### Available records
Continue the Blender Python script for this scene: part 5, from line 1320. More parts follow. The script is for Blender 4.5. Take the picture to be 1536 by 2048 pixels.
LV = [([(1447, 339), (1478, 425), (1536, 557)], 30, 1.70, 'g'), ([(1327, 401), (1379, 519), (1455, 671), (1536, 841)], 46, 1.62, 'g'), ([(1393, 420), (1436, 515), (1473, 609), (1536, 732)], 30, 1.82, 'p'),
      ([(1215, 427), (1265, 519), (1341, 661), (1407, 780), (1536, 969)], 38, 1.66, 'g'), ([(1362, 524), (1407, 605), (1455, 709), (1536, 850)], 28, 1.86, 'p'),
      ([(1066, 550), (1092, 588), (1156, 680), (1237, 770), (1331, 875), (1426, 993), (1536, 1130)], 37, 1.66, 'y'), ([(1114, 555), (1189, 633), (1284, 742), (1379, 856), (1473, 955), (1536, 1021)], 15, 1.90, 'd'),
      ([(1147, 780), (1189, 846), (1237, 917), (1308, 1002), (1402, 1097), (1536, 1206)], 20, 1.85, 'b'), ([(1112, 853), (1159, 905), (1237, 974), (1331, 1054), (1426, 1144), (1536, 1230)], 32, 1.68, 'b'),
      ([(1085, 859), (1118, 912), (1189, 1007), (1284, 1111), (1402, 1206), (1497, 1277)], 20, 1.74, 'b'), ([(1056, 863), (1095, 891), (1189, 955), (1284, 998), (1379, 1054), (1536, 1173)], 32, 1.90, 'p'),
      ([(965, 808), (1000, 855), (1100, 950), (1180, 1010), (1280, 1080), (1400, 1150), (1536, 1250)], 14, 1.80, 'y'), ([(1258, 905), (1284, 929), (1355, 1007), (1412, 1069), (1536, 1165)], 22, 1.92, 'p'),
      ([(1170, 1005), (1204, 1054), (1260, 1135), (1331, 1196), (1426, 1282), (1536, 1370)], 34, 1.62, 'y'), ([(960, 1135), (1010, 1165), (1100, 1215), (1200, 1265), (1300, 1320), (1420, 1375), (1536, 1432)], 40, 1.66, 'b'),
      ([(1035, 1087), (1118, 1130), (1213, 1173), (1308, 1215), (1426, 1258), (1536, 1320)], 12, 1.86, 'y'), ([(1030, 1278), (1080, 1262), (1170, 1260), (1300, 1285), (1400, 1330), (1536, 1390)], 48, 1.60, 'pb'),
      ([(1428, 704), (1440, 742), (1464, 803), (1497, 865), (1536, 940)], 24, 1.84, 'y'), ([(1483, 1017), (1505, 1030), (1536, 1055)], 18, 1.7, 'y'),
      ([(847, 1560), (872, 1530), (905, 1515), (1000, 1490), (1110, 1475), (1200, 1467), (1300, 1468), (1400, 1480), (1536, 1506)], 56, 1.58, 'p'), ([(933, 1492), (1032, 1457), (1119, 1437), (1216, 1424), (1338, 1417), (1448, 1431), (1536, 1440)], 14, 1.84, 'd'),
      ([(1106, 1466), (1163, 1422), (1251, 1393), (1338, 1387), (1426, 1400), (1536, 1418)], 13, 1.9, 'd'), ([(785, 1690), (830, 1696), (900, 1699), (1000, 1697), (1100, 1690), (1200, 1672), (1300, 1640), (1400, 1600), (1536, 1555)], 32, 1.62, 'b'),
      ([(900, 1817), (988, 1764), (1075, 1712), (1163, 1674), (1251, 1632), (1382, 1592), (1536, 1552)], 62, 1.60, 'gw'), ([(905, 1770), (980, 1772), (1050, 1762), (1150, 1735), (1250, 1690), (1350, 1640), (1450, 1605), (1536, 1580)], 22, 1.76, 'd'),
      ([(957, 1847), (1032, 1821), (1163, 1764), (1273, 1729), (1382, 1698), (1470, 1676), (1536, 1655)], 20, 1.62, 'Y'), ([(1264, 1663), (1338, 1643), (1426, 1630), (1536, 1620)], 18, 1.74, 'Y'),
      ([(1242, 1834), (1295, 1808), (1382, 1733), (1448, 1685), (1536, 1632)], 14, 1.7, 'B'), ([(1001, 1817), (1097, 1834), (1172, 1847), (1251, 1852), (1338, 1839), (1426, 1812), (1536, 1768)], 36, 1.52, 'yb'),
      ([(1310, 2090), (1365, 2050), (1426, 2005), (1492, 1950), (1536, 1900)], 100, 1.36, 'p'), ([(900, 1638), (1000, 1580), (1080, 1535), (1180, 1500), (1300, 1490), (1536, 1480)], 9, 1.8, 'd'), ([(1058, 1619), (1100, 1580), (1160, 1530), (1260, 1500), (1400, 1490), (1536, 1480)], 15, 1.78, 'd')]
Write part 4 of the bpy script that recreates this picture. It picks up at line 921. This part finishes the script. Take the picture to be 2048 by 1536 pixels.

### Aim
Write all of the records out again exactly.

### Exercise result
Continue the Blender Python script for this scene: part 5, from line 1320. More parts follow. The script is for Blender 4.5. Take the picture to be 1536 by 2048 pixels.
LV = [([(1447, 339), (1478, 425), (1536, 557)], 30, 1.70, 'g'), ([(1327, 401), (1379, 519), (1455, 671), (1536, 841)], 46, 1.62, 'g'), ([(1393, 420), (1436, 515), (1473, 609), (1536, 732)], 30, 1.82, 'p'),
      ([(1215, 427), (1265, 519), (1341, 661), (1407, 780), (1536, 969)], 38, 1.66, 'g'), ([(1362, 524), (1407, 605), (1455, 709), (1536, 850)], 28, 1.86, 'p'),
      ([(1066, 550), (1092, 588), (1156, 680), (1237, 770), (1331, 875), (1426, 993), (1536, 1130)], 37, 1.66, 'y'), ([(1114, 555), (1189, 633), (1284, 742), (1379, 856), (1473, 955), (1536, 1021)], 15, 1.90, 'd'),
      ([(1147, 780), (1189, 846), (1237, 917), (1308, 1002), (1402, 1097), (1536, 1206)], 20, 1.85, 'b'), ([(1112, 853), (1159, 905), (1237, 974), (1331, 1054), (1426, 1144), (1536, 1230)], 32, 1.68, 'b'),
      ([(1085, 859), (1118, 912), (1189, 1007), (1284, 1111), (1402, 1206), (1497, 1277)], 20, 1.74, 'b'), ([(1056, 863), (1095, 891), (1189, 955), (1284, 998), (1379, 1054), (1536, 1173)], 32, 1.90, 'p'),
      ([(965, 808), (1000, 855), (1100, 950), (1180, 1010), (1280, 1080), (1400, 1150), (1536, 1250)], 14, 1.80, 'y'), ([(1258, 905), (1284, 929), (1355, 1007), (1412, 1069), (1536, 1165)], 22, 1.92, 'p'),
      ([(1170, 1005), (1204, 1054), (1260, 1135), (1331, 1196), (1426, 1282), (1536, 1370)], 34, 1.62, 'y'), ([(960, 1135), (1010, 1165), (1100, 1215), (1200, 1265), (1300, 1320), (1420, 1375), (1536, 1432)], 40, 1.66, 'b'),
      ([(1035, 1087), (1118, 1130), (1213, 1173), (1308, 1215), (1426, 1258), (1536, 1320)], 12, 1.86, 'y'), ([(1030, 1278), (1080, 1262), (1170, 1260), (1300, 1285), (1400, 1330), (1536, 1390)], 48, 1.60, 'pb'),
      ([(1428, 704), (1440, 742), (1464, 803), (1497, 865), (1536, 940)], 24, 1.84, 'y'), ([(1483, 1017), (1505, 1030), (1536, 1055)], 18, 1.7, 'y'),
      ([(847, 1560), (872, 1530), (905, 1515), (1000, 1490), (1110, 1475), (1200, 1467), (1300, 1468), (1400, 1480), (1536, 1506)], 56, 1.58, 'p'), ([(933, 1492), (1032, 1457), (1119, 1437), (1216, 1424), (1338, 1417), (1448, 1431), (1536, 1440)], 14, 1.84, 'd'),
      ([(1106, 1466), (1163, 1422), (1251, 1393), (1338, 1387), (1426, 1400), (1536, 1418)], 13, 1.9, 'd'), ([(785, 1690), (830, 1696), (900, 1699), (1000, 1697), (1100, 1690), (1200, 1672), (1300, 1640), (1400, 1600), (1536, 1555)], 32, 1.62, 'b'),
      ([(900, 1817), (988, 1764), (1075, 1712), (1163, 1674), (1251, 1632), (1382, 1592), (1536, 1552)], 62, 1.60, 'gw'), ([(905, 1770), (980, 1772), (1050, 1762), (1150, 1735), (1250, 1690), (1350, 1640), (1450, 1605), (1536, 1580)], 22, 1.76, 'd'),
      ([(957, 1847), (1032, 1821), (1163, 1764), (1273, 1729), (1382, 1698), (1470, 1676), (1536, 1655)], 20, 1.62, 'Y'), ([(1264, 1663), (1338, 1643), (1426, 1630), (1536, 1620)], 18, 1.74, 'Y'),
      ([(1242, 1834), (1295, 1808), (1382, 1733), (1448, 1685), (1536, 1632)], 14, 1.7, 'B'), ([(1001, 1817), (1097, 1834), (1172, 1847), (1251, 1852), (1338, 1839), (1426, 1812), (1536, 1768)], 36, 1.52, 'yb'),
      ([(1310, 2090), (1365, 2050), (1426, 2005), (1492, 1950), (1536, 1900)], 100, 1.36, 'p'), ([(900, 1638), (1000, 1580), (1080, 1535), (1180, 1500), (1300, 1490), (1536, 1480)], 9, 1.8, 'd'), ([(1058, 1619), (1100, 1580), (1160, 1530), (1260, 1500), (1400, 1490), (1536, 1480)], 15, 1.78, 'd')]
Write part 4 of the bpy script that recreates this picture. It picks up at line 921. This part finishes the script. Take the picture to be 2048 by 1536 pixels.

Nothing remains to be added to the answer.